* **Provided data**

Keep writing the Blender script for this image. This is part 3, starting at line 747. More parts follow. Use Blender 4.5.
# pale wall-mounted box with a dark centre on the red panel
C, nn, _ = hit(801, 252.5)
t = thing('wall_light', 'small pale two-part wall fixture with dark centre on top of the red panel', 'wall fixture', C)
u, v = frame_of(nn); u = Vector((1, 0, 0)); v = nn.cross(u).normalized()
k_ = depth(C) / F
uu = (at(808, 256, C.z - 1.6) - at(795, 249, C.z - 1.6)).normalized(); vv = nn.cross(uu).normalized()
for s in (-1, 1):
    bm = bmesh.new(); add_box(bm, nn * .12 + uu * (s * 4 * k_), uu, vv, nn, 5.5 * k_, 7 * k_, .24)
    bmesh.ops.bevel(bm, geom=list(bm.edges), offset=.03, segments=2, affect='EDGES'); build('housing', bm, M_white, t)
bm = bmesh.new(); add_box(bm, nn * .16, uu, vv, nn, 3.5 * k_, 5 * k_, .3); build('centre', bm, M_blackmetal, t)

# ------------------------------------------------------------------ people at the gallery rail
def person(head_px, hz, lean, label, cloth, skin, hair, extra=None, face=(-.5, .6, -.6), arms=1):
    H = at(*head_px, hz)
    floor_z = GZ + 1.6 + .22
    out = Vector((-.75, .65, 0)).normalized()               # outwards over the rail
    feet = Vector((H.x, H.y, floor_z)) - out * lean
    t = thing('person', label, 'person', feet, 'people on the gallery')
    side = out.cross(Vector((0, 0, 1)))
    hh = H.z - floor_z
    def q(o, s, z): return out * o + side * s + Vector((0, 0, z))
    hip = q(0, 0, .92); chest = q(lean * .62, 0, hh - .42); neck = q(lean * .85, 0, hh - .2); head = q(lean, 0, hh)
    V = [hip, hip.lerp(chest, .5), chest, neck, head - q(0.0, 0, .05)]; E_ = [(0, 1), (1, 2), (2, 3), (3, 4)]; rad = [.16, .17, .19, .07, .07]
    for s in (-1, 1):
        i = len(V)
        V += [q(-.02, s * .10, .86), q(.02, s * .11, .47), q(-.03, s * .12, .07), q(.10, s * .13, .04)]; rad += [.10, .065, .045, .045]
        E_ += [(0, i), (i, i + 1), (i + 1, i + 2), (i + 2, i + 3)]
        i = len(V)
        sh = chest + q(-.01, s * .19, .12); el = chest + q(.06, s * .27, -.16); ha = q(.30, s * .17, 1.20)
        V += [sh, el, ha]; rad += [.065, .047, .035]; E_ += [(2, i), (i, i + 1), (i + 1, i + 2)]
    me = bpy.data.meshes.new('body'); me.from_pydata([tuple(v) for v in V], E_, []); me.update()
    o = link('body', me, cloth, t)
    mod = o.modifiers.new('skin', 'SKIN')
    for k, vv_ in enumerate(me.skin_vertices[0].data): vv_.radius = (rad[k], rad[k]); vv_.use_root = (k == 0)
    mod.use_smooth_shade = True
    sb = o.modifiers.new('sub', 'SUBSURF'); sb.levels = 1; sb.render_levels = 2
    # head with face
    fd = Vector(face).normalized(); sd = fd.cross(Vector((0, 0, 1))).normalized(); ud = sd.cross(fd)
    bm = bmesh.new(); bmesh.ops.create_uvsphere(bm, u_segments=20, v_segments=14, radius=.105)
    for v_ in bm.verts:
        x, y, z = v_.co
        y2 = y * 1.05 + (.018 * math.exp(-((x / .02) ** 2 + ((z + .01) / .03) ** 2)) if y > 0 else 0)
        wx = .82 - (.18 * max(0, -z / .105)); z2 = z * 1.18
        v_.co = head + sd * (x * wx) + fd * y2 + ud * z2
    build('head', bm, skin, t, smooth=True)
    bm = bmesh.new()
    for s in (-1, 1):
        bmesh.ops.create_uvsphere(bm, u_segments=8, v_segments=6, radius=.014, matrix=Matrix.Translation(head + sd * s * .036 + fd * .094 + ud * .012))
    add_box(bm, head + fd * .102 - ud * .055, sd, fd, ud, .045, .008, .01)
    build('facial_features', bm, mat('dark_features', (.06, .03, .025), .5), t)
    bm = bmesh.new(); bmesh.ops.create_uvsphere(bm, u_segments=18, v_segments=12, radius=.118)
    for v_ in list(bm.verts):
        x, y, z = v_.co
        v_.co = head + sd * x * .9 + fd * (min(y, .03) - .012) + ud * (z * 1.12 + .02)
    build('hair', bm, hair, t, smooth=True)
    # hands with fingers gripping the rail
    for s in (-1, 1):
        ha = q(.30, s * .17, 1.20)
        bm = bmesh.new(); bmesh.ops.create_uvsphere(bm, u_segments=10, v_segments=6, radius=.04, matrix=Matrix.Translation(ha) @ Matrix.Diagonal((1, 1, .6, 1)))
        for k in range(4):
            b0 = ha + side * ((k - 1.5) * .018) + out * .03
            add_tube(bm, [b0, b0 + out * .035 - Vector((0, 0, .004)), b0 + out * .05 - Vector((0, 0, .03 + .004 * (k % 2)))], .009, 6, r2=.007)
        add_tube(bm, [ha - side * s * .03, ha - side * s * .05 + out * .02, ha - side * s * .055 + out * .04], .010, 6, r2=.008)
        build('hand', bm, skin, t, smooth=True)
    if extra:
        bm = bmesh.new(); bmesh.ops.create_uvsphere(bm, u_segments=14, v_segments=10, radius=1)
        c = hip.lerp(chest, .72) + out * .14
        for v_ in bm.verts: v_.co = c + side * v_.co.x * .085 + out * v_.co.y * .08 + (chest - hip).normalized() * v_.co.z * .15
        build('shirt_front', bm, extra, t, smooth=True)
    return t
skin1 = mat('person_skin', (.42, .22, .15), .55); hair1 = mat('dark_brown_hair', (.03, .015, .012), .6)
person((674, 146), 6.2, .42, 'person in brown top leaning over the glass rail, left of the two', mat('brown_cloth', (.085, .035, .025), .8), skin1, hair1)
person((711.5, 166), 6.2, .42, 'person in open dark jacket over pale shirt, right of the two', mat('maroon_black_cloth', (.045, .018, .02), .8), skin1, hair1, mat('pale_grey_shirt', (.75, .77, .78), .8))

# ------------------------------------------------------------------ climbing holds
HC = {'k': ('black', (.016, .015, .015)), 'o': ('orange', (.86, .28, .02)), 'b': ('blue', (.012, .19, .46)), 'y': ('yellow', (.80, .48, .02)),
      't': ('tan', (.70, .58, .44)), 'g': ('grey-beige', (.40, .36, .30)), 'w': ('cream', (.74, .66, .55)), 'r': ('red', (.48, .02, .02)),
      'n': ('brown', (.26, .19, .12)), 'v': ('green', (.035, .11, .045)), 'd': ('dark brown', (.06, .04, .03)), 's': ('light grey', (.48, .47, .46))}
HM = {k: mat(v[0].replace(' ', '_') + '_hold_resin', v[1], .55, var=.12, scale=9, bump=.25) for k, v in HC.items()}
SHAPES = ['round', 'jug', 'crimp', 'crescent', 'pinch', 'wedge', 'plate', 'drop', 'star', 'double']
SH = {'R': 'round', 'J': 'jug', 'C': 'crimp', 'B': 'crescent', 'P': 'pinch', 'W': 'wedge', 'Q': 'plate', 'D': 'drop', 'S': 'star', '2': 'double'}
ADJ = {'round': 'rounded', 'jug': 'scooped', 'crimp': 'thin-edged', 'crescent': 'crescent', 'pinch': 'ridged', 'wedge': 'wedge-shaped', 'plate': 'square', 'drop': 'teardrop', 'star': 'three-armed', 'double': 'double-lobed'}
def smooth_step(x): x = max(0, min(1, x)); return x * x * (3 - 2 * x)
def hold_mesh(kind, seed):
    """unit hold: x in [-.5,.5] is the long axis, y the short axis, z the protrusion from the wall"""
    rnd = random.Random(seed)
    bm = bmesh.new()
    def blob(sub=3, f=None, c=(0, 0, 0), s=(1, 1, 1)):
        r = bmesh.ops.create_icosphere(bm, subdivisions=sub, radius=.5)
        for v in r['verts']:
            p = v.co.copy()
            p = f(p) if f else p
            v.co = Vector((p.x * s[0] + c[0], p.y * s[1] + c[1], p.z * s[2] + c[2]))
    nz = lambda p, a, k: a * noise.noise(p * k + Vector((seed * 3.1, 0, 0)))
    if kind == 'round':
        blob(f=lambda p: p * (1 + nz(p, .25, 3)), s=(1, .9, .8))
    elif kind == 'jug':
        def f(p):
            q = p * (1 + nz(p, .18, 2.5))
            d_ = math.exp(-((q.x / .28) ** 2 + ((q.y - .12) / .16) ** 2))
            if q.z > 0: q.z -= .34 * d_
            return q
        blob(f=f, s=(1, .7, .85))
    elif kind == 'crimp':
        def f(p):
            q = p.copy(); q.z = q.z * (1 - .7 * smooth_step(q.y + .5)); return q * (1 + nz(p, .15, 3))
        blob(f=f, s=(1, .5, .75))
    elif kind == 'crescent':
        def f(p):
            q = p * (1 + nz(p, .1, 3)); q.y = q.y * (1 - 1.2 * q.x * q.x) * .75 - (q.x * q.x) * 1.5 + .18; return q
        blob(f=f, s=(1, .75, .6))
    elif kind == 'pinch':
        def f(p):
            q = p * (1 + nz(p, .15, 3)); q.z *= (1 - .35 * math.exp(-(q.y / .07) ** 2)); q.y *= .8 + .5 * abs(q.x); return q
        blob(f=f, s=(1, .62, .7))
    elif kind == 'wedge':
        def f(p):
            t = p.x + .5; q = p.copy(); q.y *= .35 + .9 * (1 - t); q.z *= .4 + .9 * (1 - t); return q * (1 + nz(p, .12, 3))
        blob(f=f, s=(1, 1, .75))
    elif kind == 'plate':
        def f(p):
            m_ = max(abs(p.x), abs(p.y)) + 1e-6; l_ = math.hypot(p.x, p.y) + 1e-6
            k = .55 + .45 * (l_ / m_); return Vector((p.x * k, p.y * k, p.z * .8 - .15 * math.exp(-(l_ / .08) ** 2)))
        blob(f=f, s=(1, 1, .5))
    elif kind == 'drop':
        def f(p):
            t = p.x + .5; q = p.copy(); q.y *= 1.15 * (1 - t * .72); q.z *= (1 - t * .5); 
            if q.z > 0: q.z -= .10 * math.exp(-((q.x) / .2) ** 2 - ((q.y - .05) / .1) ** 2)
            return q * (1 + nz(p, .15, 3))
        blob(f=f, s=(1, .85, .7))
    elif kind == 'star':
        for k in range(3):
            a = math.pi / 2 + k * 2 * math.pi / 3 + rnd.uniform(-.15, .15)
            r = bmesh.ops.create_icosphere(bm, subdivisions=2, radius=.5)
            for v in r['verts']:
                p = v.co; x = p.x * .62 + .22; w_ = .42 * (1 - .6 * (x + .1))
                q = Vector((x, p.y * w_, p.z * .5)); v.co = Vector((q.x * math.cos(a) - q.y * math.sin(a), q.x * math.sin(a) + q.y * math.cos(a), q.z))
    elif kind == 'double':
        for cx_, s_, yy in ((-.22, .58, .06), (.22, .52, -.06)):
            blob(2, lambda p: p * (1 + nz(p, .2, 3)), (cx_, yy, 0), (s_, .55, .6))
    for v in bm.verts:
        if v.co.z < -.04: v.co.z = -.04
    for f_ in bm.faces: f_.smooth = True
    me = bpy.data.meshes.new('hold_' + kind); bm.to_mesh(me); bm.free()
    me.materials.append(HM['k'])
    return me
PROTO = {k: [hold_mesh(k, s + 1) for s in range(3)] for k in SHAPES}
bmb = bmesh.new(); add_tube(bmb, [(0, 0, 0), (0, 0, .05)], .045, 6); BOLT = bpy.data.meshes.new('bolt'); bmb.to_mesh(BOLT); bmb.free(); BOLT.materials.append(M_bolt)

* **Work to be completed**
Identify lines with the string "part". Copy each one.

* **Completed exercise**
Keep writing the Blender script for this image. This is part 3, starting at line 747. More parts follow. Use Blender 4.5.
t = thing('wall_light', 'small pale two-part wall fixture with dark centre on top of the red panel', 'wall fixture', C)